» **TASK DESCRIPTION**
Pictures stay out of the copy. Please reproduce only the lines between the one holding "Write a Blender" and the one holding "PI = math.pi", inclusive.

--- Start GIVEN DATA ---

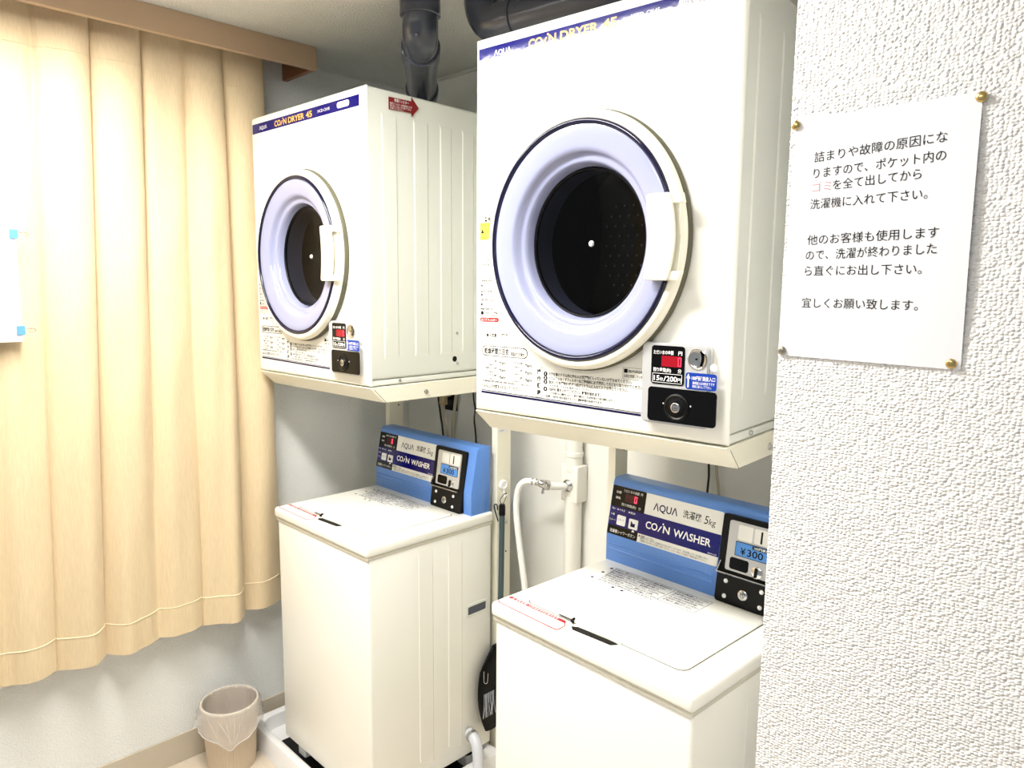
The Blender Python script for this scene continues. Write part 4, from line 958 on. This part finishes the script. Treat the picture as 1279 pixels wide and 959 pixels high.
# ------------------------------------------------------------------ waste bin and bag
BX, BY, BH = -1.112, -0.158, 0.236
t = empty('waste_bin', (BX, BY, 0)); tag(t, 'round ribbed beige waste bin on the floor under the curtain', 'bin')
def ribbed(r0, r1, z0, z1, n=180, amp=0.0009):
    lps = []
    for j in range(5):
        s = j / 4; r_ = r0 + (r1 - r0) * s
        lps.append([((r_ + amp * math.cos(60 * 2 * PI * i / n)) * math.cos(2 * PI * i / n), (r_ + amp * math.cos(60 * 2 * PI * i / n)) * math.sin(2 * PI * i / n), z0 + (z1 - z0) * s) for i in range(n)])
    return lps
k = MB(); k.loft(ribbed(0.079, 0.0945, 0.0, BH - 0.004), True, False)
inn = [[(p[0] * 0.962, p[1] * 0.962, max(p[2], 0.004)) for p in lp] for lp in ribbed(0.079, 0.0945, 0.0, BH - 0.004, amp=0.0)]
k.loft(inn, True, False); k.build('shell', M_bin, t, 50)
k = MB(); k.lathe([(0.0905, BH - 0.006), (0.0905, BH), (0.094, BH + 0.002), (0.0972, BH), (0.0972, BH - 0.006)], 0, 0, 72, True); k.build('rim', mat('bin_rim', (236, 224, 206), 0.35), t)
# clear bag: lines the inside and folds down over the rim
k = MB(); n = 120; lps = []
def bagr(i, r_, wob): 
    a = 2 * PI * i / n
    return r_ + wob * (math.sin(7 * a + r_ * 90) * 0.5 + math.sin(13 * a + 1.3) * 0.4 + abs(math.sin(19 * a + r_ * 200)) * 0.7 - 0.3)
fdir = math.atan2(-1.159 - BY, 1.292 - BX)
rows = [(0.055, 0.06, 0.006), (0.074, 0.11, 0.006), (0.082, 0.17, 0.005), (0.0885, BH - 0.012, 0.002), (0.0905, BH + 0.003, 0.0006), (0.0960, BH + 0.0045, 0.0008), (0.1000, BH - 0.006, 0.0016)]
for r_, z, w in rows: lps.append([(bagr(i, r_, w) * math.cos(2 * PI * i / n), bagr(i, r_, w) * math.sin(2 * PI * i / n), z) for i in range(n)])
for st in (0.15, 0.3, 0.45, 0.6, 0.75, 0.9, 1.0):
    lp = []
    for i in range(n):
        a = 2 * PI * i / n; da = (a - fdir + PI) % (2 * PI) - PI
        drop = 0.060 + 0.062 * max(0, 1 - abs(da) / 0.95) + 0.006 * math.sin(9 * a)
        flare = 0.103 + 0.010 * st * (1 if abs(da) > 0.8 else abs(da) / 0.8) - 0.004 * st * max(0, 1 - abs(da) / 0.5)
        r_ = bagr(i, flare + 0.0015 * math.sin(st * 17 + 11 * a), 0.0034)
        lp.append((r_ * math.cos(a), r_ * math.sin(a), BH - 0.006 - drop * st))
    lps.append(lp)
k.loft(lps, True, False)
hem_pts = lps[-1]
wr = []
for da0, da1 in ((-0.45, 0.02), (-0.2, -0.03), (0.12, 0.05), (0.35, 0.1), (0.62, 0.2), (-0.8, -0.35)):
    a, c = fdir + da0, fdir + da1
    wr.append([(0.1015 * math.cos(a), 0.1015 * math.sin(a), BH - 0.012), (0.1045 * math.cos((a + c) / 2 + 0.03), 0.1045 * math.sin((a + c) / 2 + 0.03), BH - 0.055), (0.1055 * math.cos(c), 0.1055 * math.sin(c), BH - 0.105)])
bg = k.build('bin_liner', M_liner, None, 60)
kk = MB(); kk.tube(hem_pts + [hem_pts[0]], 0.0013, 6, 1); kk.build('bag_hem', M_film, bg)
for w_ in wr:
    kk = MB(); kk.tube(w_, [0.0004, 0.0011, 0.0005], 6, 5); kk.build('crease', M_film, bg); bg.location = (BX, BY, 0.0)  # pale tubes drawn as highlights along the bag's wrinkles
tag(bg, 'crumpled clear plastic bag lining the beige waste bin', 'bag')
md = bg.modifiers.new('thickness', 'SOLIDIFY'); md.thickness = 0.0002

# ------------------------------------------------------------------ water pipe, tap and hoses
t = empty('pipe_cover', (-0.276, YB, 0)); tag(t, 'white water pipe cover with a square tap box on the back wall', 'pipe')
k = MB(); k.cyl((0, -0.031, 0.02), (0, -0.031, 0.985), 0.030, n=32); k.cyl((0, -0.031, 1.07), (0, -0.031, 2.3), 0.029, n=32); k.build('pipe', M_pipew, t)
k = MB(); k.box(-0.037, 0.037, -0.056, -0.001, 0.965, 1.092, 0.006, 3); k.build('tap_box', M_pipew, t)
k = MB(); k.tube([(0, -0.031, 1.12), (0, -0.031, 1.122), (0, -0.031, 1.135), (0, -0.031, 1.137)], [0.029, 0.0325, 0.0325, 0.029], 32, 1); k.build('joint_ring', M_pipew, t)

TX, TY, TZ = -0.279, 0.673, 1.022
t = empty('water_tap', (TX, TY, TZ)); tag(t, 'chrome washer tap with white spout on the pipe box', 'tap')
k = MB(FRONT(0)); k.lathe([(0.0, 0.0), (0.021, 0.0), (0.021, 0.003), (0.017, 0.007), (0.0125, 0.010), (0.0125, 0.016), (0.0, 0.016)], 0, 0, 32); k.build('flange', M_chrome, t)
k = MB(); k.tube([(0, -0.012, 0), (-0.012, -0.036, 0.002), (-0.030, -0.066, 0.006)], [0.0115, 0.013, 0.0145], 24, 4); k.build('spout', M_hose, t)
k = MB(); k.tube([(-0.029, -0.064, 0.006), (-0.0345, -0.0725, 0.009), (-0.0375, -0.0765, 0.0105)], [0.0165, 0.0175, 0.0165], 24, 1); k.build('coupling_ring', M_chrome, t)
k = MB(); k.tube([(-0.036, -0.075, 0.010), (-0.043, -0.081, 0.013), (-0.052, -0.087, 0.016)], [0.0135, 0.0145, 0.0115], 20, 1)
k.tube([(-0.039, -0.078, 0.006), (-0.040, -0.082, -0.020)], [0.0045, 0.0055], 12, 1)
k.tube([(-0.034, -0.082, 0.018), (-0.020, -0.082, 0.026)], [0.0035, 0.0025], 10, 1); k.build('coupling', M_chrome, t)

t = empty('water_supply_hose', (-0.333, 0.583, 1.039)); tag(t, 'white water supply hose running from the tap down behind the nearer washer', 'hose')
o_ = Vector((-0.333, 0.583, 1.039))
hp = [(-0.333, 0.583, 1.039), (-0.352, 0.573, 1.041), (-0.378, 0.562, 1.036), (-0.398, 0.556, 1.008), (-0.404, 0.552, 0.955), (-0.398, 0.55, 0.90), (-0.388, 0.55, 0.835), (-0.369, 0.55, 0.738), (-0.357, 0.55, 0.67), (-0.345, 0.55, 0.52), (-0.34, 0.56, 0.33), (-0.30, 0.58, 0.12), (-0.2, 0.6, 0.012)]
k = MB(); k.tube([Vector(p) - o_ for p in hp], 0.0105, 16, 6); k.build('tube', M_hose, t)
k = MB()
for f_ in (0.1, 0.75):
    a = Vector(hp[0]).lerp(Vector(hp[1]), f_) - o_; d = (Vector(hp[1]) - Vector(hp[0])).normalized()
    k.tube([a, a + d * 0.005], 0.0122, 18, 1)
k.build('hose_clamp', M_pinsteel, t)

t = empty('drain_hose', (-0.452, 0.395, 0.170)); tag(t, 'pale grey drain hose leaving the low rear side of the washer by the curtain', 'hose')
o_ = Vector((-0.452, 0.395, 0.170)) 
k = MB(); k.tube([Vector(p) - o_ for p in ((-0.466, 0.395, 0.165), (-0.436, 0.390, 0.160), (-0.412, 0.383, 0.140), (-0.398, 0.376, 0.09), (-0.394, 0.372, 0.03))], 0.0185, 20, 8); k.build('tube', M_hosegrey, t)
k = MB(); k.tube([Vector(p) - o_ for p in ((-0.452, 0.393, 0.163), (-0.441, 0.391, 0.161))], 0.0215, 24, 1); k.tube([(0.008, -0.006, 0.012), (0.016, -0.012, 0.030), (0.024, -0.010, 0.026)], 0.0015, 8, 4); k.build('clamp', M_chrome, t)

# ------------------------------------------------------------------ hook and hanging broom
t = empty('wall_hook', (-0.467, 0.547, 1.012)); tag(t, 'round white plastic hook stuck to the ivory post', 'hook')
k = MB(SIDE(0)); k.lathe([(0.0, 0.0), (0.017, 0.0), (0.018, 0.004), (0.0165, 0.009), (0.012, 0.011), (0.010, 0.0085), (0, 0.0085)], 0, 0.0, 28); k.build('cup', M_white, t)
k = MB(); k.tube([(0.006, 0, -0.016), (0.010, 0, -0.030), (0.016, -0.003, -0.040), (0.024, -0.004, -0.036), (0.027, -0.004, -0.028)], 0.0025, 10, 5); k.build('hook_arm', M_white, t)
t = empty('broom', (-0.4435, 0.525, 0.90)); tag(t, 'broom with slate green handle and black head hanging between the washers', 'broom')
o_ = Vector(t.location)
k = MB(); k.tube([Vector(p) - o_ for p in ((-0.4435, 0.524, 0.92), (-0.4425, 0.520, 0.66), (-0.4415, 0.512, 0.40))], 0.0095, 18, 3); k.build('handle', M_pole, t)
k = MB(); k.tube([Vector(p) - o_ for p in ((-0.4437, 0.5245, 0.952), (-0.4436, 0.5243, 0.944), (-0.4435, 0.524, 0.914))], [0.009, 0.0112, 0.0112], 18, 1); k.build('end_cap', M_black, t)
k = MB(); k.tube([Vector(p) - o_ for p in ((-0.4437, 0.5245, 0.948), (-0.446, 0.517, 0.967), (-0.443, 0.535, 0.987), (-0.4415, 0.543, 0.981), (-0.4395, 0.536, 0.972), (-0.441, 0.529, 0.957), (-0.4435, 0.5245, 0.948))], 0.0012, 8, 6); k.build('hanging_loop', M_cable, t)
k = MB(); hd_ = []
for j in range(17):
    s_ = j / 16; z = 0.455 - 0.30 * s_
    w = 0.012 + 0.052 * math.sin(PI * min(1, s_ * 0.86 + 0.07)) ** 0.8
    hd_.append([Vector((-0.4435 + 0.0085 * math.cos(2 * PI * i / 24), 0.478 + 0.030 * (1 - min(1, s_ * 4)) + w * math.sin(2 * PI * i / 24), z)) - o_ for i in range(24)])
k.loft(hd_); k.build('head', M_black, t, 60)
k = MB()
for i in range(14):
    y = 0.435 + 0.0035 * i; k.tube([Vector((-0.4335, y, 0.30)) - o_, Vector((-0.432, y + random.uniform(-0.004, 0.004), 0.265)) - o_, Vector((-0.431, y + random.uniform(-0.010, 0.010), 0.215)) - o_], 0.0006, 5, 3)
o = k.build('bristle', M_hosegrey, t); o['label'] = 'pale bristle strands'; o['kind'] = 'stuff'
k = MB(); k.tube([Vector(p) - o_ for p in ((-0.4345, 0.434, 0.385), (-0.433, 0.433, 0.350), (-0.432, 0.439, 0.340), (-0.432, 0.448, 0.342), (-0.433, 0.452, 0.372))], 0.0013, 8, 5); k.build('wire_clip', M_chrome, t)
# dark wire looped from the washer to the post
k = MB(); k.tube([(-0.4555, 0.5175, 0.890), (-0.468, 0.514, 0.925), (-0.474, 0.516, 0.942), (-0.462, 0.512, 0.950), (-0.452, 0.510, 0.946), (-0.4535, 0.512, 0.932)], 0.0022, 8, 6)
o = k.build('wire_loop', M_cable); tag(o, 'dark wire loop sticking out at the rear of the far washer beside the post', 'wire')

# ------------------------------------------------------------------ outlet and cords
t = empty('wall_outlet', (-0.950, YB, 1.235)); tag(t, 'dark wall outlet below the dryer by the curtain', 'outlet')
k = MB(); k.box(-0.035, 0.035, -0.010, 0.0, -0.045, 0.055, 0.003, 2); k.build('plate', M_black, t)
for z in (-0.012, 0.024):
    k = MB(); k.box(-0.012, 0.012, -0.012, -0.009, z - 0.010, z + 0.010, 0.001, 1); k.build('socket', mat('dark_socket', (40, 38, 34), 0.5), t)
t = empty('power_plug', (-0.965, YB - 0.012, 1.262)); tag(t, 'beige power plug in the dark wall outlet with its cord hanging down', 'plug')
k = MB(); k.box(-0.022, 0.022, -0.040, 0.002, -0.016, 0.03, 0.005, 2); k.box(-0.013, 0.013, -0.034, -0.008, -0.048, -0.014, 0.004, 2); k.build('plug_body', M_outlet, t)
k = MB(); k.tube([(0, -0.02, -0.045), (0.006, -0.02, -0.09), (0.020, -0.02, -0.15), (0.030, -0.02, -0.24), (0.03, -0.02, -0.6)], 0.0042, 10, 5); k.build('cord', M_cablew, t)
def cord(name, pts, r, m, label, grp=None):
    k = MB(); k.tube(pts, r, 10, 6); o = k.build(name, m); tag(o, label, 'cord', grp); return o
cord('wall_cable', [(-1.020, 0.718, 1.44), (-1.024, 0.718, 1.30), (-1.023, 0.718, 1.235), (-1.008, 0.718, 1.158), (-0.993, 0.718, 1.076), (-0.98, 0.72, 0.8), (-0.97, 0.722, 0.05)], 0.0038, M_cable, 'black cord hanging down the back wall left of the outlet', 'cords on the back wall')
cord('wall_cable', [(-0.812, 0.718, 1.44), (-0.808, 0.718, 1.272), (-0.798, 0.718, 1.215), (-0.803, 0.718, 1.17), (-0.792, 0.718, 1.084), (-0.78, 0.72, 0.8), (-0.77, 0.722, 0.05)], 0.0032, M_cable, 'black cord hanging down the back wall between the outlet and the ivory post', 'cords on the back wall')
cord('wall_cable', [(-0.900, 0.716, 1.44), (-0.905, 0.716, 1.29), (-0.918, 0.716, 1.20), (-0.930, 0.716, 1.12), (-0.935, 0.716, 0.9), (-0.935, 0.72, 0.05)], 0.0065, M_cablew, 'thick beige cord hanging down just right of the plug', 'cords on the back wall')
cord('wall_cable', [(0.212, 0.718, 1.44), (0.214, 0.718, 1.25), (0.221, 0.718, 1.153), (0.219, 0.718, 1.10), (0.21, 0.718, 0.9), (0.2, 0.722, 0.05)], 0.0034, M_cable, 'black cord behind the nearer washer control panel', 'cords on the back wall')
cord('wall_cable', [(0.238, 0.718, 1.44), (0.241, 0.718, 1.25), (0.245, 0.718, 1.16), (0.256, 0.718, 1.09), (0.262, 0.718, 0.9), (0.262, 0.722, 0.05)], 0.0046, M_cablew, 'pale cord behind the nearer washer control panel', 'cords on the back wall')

--- End GIVEN DATA ---
--- Start GIVEN DATA ---

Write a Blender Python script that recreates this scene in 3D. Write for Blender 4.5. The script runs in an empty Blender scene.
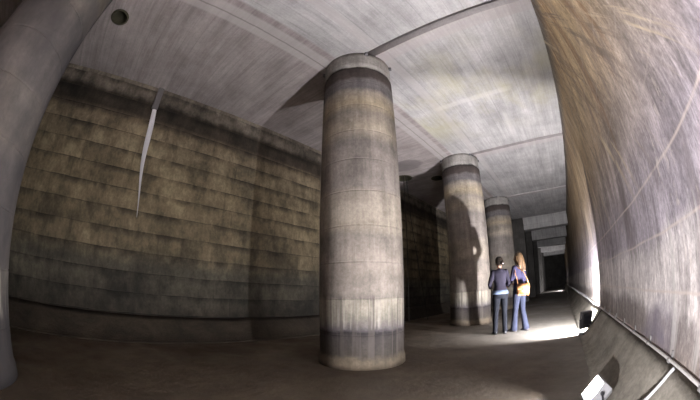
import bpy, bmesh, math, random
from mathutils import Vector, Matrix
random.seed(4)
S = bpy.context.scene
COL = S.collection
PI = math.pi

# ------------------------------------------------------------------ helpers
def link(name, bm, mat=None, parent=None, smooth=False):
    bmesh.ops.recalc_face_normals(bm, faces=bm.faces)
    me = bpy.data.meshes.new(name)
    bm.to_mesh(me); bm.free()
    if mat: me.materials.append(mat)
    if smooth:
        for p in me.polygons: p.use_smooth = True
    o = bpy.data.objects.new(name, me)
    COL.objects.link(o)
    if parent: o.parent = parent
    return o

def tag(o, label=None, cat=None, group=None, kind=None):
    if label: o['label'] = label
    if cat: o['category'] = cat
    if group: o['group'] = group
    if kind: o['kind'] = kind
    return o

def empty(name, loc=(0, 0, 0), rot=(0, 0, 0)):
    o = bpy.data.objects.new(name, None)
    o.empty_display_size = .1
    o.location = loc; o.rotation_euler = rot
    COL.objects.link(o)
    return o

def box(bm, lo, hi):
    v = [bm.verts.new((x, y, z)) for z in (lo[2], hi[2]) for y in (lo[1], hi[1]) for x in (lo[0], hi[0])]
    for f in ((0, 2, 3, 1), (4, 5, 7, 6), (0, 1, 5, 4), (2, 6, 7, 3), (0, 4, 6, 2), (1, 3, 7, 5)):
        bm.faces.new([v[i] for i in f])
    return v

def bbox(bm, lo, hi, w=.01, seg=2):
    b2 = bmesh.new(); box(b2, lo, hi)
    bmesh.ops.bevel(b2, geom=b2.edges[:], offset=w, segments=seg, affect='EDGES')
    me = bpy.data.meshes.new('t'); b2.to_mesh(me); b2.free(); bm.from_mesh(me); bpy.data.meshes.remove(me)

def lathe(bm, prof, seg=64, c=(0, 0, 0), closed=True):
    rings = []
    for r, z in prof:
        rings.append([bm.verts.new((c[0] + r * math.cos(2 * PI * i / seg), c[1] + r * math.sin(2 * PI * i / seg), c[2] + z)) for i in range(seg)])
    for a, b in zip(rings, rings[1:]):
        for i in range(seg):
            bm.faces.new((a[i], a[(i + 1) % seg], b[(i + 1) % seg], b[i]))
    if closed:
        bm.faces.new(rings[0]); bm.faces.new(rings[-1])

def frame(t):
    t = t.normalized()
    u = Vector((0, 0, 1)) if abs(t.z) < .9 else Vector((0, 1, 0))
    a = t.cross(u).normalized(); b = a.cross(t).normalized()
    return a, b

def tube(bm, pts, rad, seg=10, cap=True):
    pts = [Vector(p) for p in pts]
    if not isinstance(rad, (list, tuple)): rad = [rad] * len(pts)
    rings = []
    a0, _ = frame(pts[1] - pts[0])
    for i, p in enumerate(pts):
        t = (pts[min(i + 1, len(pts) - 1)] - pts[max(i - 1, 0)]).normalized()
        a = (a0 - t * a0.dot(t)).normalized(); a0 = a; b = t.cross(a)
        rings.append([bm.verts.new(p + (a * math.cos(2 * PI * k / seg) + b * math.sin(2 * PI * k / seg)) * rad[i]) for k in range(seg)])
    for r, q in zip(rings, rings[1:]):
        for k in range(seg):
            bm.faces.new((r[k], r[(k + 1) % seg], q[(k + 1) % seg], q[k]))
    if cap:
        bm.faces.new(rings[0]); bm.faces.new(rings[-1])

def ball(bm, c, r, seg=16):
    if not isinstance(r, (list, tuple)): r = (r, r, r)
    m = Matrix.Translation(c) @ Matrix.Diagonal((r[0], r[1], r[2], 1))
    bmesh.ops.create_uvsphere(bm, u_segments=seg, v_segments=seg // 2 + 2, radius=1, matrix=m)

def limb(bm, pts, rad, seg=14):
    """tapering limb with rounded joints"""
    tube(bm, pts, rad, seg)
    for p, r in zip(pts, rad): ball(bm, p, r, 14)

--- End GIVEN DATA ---

» **EXPECTED OUTPUT**
Write a Blender Python script that recreates this scene in 3D. Write for Blender 4.5. The script runs in an empty Blender scene.
import bpy, bmesh, math, random
from mathutils import Vector, Matrix
random.seed(4)
S = bpy.context.scene
COL = S.collection
PI = math.pi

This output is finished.